In dead man, william blake is killed off early in the film - when he's in bed with the girl and is wounded by the bullets that go through her body and out the other side. ostensibly he's only injured, but thematically from then on he's essentially dead. i suppose you could say the rest of the film is like his journey through/to the underworld (think of how it ends, with him floating off in the boat, not even 'dead' yet - though we know he is/will be). but the important thing here, what the entire film is about, essentially, is what william blake becomes once he's dead. or *who* he becomes, morally. because yeah, existentialism. william blake is *not* a bad guy, he's a pretty ordinary 'good' guy. but after he's shot at the beginning, he goes on to carry out all sorts of morally unsound deeds - chiefly, murder. he kills without regret or second thought, really, and the narrative still continues to keep him as the 'good guy'. it's more examining his actions than judging him on them. and that's the whole point. once blake is 'dead', he's not accountable for any 'moral crimes' he commits. just like the protagonist in albert camus's existentialist textbook, the outsider, once blake has been killed there are no morals. without his life, there are no life-governing laws. and jarmusch isn't very subtle about it with the superimposed skulls on johnny depp's face and the indian called "nobody" (not to mention the title of the movie, for fuck's sake).

Man on fire.
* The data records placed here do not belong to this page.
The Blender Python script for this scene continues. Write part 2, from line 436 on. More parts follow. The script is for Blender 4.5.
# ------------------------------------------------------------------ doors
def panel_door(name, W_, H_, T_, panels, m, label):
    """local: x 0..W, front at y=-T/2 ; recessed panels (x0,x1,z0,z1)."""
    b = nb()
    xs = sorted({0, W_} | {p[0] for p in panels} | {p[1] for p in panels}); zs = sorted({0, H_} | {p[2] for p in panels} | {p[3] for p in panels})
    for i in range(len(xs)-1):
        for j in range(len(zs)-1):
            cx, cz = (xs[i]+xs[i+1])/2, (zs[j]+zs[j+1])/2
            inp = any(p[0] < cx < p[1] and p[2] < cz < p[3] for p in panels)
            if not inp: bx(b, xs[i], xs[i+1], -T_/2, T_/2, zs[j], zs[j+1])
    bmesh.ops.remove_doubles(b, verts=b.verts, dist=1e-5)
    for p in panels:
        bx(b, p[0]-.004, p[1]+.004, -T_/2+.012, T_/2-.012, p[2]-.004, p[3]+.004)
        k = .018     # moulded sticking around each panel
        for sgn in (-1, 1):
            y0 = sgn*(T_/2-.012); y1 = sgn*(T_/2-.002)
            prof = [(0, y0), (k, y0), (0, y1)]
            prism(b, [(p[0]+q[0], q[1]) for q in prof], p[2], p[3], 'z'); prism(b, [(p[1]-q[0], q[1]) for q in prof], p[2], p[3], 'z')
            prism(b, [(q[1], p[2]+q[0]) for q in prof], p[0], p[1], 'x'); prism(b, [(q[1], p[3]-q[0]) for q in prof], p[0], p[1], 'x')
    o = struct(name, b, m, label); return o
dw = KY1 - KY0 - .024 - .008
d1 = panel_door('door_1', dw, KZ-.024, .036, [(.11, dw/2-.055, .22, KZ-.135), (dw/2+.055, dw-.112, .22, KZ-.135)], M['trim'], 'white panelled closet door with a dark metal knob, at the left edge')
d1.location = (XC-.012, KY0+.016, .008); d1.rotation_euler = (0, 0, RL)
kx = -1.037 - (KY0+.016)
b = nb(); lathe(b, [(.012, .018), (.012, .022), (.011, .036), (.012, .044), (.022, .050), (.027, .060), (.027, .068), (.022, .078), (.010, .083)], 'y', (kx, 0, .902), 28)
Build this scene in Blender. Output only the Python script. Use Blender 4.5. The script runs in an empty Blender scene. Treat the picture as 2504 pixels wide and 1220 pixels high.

Creasy is killed when Pita is kidnapped - he's shot, injured badly. from then on, he's not accountable for his moral behaviour. ostensibly the film is about righteous revenge, but ultimately it's creasy being in a place where there is no moral judgement on his actions (ie. killing others). there's kind of some hint at the morals of it - after every day of killing, creasy immerses himself in the swimming pool like some pseudo-baptism, but you could just as easily read the blood-soaked water as another death metaphor (the creation/destruction birth/death thing with the womb water and all the blood). from the kidnap scene onward, creasy is dead. whereas previously he was filled with moral angst over his past career as an assassin (one who is meant to have no moral qualms about killing), and is on the path upward. from the kidnap scene onward, creasy is dead. he has no such concerns.

the bourne identity is interesting in terms of examining this kind of narrative. because jason bourne kind of does the opposite of the above. of course, the beginning of the film is bourne's death - where he's floating in the ocean. prior to that he was an assassin, one without moral judgement or accountability on killing. post to his 'death', he seems to regain the moral 'life' - like the whole baptism/rebirth thing being pulled out of the ocean, i guess. but then there's a point in the film where it seems to slip back into the above pattern again. when he and marie split paths. what happens? bourne kills, despite what he's said to marie the previous night about not wanting to find out any more after the horror of discovering he's an assassin. it's kind of telling, what he says about marie, telling them she's dead because she "slowed him down" - like bourne's own moral life slowed him down, so he got rid of it - died again, essentially. even one of the last exchanges between marie and bourne before they seperate - he says he's "going to end all of this" - as in, commit suicide. despite the outer plot of the film in its climax, where he's telling conklin that he 'doesn't want to do this anymore', he goes on to kill everyone in his path just to get out of the building.

anyway. it's interesting looking at this kind of thematic thing in comparison to the thorn in [livejournal.com profile] monkeycrackmary's side, the girlfriend-in-refrigerator plot device, where the protagonist's significant other is killed by the enemy, and so the protagonist is therefore morally justified in wreaking revenge (which i think is the plot for the bourne supremacy, no?). because these movies aren't really about revenge for the injury of the protagonist - this isn't william blake hunting down and justifiably killing the person who 'killed' him in the first place. the moral judgement of their actions is all gone once they are symbolically 'killed'.


anyway, it's late, i'm tired, i've been watching too many movies and can't be very coherent. just thinking aloud.

anyone have any other films they think fit the same pattern that they can recommend me?